Si pour l'instant la Banque Nationale d'Ukraine s'est contentée d'augmenter le taux directeur en déclarant que cela éviterait l'inflation, l'économiste énumère les mesures plus radicales qui sont envisagées par les autorités.

« Jusqu'à présent, il a été décidé de ne pas introduire d'autres restrictions drastiques, mais dans une semaine, la situation pourrait changer. Plusieurs options sont envisagées en même temps, notamment l'interdiction du retrait anticipé des fonds d'épargne. Si la situation devait se détériorer, il n'est pas exclu que les retraits d'argent liquide aux distributeurs automatiques soient restreints dès la semaine prochaine. Toutes ces mesures sont proposées afin de ne pas ébranler le système financier. Nous sommes déjà passés par là, et beaucoup de nos citoyens ont souffert de ces interdictions. C'est pourquoi il est absolument compréhensible que de nombreux Ukrainiens ne fassent pas confiance à l'État et veuillent mettre rapidement leurs économies sous le matelas pour ne pas faire faillite et se retrouver les mains vides », a conclu Rozanova.

Même son de cloche du côté de la  consultante politique ukrainienne Tetiana Protortchenko, qui a déclaré que l'appel de Zelensky à ne pas paniquer signifie que l'économie du pays est en train de couler façon Titanic.

Pour elle la vidéo dans laquelle « le Président Volodymyr Zelensky a exhorté les Ukrainiens à ne pas paniquer, à ne pas retirer de l'argent des comptes bancaires et à ne pas se précipiter dans les magasins acheter du sarrasin et du sel... n'a non seulement rassuré personne, mais au contraire, elle est devenue une autre preuve que le pays connaît une grave crise économique ».

Pour elle cette histoire de ne pas acheter massivement des allumettes, du sarrasin et du sel est un non-sens, puisque la plupart des Ukrainiens ont encore des stocks depuis le dernier confinement. Pour elle, la véritable raison de la panique réside dans le système bancaire.
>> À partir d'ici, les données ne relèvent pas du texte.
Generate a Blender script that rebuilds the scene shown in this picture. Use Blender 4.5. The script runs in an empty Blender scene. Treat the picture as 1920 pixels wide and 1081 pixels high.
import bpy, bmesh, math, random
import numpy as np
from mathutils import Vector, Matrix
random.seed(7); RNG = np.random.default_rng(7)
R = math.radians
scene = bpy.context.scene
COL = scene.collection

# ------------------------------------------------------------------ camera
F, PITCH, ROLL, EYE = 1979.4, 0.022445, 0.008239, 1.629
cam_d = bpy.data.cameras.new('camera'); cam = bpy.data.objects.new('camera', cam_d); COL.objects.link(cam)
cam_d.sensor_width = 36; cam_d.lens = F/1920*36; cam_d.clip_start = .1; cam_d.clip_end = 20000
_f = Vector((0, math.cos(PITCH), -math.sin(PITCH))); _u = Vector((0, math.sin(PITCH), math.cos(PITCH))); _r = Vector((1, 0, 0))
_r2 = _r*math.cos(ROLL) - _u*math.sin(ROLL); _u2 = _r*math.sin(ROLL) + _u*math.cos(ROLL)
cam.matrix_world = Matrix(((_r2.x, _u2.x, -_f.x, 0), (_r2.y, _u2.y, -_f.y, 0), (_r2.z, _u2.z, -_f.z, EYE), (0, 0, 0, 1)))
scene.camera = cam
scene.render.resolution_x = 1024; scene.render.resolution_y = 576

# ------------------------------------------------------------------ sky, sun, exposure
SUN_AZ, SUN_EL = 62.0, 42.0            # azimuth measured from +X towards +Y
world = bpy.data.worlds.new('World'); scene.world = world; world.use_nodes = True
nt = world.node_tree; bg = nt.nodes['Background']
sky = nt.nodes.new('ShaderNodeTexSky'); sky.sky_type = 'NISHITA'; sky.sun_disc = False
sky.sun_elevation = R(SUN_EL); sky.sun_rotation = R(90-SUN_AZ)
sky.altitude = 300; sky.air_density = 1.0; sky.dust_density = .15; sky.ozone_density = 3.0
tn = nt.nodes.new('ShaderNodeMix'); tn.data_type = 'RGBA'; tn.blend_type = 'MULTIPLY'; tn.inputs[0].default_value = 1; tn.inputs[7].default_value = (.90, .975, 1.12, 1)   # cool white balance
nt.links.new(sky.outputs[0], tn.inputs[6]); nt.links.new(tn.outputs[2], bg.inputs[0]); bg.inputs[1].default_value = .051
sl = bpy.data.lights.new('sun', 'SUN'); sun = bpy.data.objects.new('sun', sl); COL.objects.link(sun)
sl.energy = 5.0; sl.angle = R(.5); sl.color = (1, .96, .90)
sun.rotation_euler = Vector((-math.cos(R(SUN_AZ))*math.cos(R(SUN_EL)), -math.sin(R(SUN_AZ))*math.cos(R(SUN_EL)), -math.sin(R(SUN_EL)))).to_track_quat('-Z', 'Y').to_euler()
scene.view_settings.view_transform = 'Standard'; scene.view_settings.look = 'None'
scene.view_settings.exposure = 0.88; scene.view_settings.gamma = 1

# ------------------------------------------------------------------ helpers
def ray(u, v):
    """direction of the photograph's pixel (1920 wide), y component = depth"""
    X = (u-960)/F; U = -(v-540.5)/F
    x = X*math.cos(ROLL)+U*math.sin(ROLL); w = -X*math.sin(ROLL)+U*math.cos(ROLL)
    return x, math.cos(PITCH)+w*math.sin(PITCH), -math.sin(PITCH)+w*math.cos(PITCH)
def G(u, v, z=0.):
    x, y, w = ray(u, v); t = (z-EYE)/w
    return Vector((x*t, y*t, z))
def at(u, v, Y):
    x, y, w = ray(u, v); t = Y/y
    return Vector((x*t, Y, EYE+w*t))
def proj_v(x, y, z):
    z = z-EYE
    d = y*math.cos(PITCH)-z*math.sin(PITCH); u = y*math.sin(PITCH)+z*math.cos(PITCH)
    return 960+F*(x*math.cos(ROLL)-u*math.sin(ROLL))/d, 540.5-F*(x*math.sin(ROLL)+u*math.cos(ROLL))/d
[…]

Elle rappelle ainsi que lors des deux plus graves crises financières et économiques qu'a connu l'Ukraine, en 2008-2009 et 2014-2015, qui ont toutes deux entraîné une chute de la hryvnia, la Banque Nationale avait introduit des mesures très strictes comme l'interdiction de retrait anticipé des fonds d'épargne. Une décision qui a même été fixée par le parlement au niveau législatif la deuxième fois, pour sauver le système financier et empêcher la sortie massive de fonds d'épargne.

« Par conséquent, il est possible que dans un proche avenir, la Banque Nationale va sortir avec la même proposition que lors des crises passées: l'interdiction de retrait anticipé des fonds d'épargne. Après tout, l'économie du pays a déjà commencé à réagir au risque d'une éventuelle guerre: la hryvnia a lentement commencé à chuter, la demande pour les obligations en hryvnia aux enchères du ministère des Finances a été divisée par 32, les Ukrainiens sont allés à la banque pour retirer leurs petites économies, et les hommes d'affaires retirent massivement leur capital du pays. Par conséquent, l'expression « pas de panique » dans la bouche de Zelensky est juste une raison pour, à minima, commencer à être nerveux. Après tout, notre histoire a prouvé à plusieurs reprises que les appels désespérés des responsables gouvernementaux au calme signifient en réalité que le pays est à l'épicentre d'une tempête économique et financière », a conclu Protortchenko.

Si pour l'instant peu d'experts écrivent à ce sujet en Ukraine, c'est pour ne pas effrayer les Ukrainiens et risquer de provoquer une ruée bancaire qui aggraverait la situation et accélérerait la mise en place de mesures restrictives sur les retraits de fonds d'épargne, voire d'espèces. Il est évident qu'ils resteront silencieux jusqu'au dernier moment, lorsqu'il sera trop tard pour réagir et retirer ses fonds de la banque.